Overview

President Omar al-Bashir and the National Congress Party (NCP) were ousted in April 2019 after 30 years in power, triggering a flood of optimism in much of South Kordofan state as prospects for a sustainable end to conflict appeared to solidify. The 9 January 2020 visit of Prime Minister Abdallah Hamdok of the country’s transitional government to Kauda—the Nuba Mountains stronghold of the Sudan People’s Liberation Movement-North (SPLM-N) of Abdel Aziz al Hilu—brought high hopes for Sudan to turn a page away from the exclusionary governments of a narrow group of Nile Valley tribes that had presided over the political and economic marginalization of populations in the country’s peripheries.[1] That marginalization drove a series of serious domestic conflicts that had sporadically engulfed South Kordofan since 1987, when the Sudan People’s Liberation Movement/Army (SPLM/A) began operations in the state during the Second Sudanese Civil War. Arab tribes living in the state’s fertile forested and agricultural plains, who had felt neglected by the Bashir government in the last decade of his rule, expressed similar hopes of a new and more cooperative era with Kordofani neighbours and with the central government.

A 25 October 2021 coup brought Sudan’s nascent, stumbling transition to a juddering halt, with more adverse political and economic implications on the peripheries. Khartoum’s political turmoil saw old fissures and divisions between ethnic groups resurface almost immediately in South Kordofan as goodwill and optimism over the prospect of a new political and economic landscape dissipated and different identity groups prepared for a return to the more adversarial economic and resource extractive-based military-led political order. These renewed divisions precipitated a new round of low-level conflicts—most notably the violent displacement of the entire Nuba population of Lagawa town in October 2022—pitting the Nuba against Arab-identifying Misseriya in a resurgence of conflicts over land and water that have occurred historically along mainly ethnic lines (Monitor, 2022). Simultaneously exacerbating this competition, the RSF began to invoke Arab identity politics. They also used their superior spending power, acquired through mercenary activities carried out in Yemen on behalf of the United Arab Emirates (UAE) and Saudi Arabia, and their vast regional business interests to recruit Arab Hawazma and Misseriya Humr youth, many of whom were formerly part of the Islamist paramilitary PDF—taking advantage of the significant downturn in the economy to attract new recruits.[2] The RSF’s aggressive countrywide recruitment drive sharpened SAF suspicion of the paramilitary force and heightened the prospect of intra-military conflict. As a result of its chilling effect on the flow of international financial assistance into Sudan, the coup also worsened the country’s economic trajectory, inflicting further pressure on communities in South Kordofan and increasing competition for resources, thus pushing more youths into the arms of the RSF.
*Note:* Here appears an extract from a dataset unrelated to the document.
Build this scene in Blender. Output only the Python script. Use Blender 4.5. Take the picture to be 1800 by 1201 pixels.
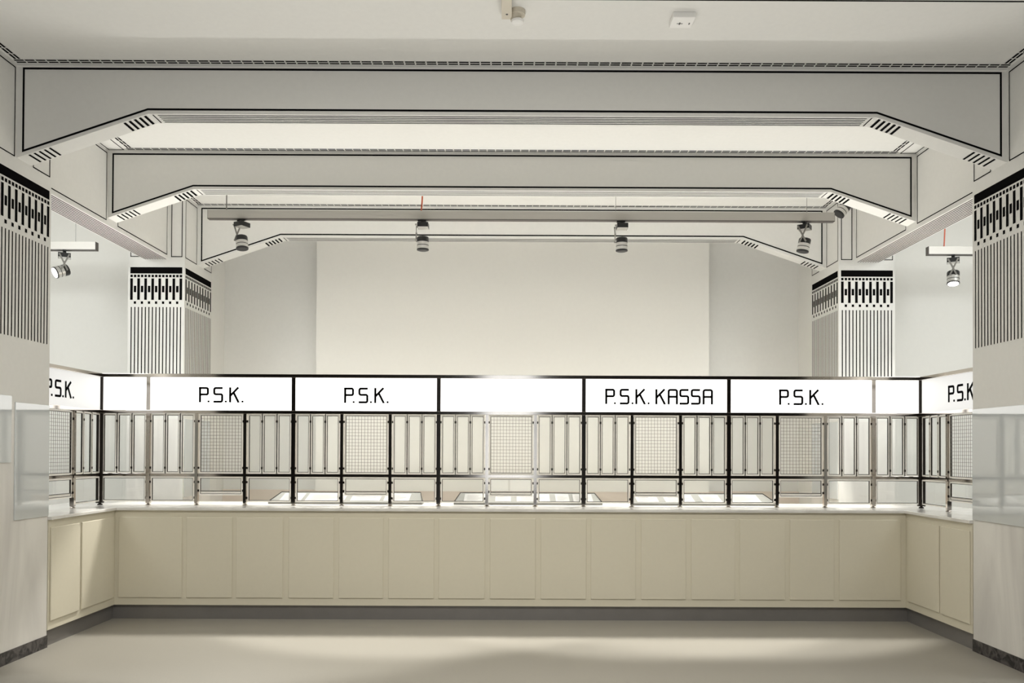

Triggered by an impasse over the integration of the RSF into SAF, existential quarrels between SAF and the RSF over control of the country spilled over into open, vicious conflict between the two armies in mid-April 2023. While its epicentre remains in the capital as of mid-December 2023, the conflict quickly expanded beyond Khartoum to Darfur as well as to greater Kordofan (ACLED, 2023). In Darfur, the conflict has taken on an overtly ethnic and tribal character, with ethnic cleansing reported and thousands killed in West and Central Darfur alone (Michael and McNeill, 2023). Black Masalit tribespeople were targeted by Arab armed groups—either directly or tangentially affiliated with the RSF (Gouja, 2023). News of the scale and targeting of attacks against the Masalit affected the Nuba in South Kordofan and beyond who had experienced similar ethnic-based attacks and displacement since the late 1980s at the hands of the NCP and allied Arab militias armed by the governments of Sadiq el-Mahdi and Bashir.[3] Disconcerted by events in Sudan, and particularly in West Darfur, and by the RSF’s recruitment of Hawazma and Misseriya Humr youth from South Kordofan, the SPLA-N mobilized and took key territory from SAF, due to concerns over a broader state breakdown and an interest in building up a safe and fortified position. ‘The [Nuba] saw the horrors of Geneina’, said one longer-term observer of the Nuba Mountains, ‘and were reminded of the massacres in Kadugli’ in 2011.[4] By expanding its area of control, the SPLA-N feels it can better protect the Nuba, who are at the core of its support base.


[1] This paper will use the acronym SPLM-N or SPLA-N to refer to the Sudan People’s Liberation Movement- or Army-North faction of Abdel Aziz al Hilu. Al Hilu split from the rival SPLM-N wing of Malik Agar in 2017.
[2] Author telephone interview with a Sudan analyst connected to the RSF, 6 September 2023, and a South Kordofan-based academic, 28 March 2023.
[3] Abdel Aziz al Hilu’s father was Masalit.
[4] Author telephone interview with a confidential international source, 26 June 2023.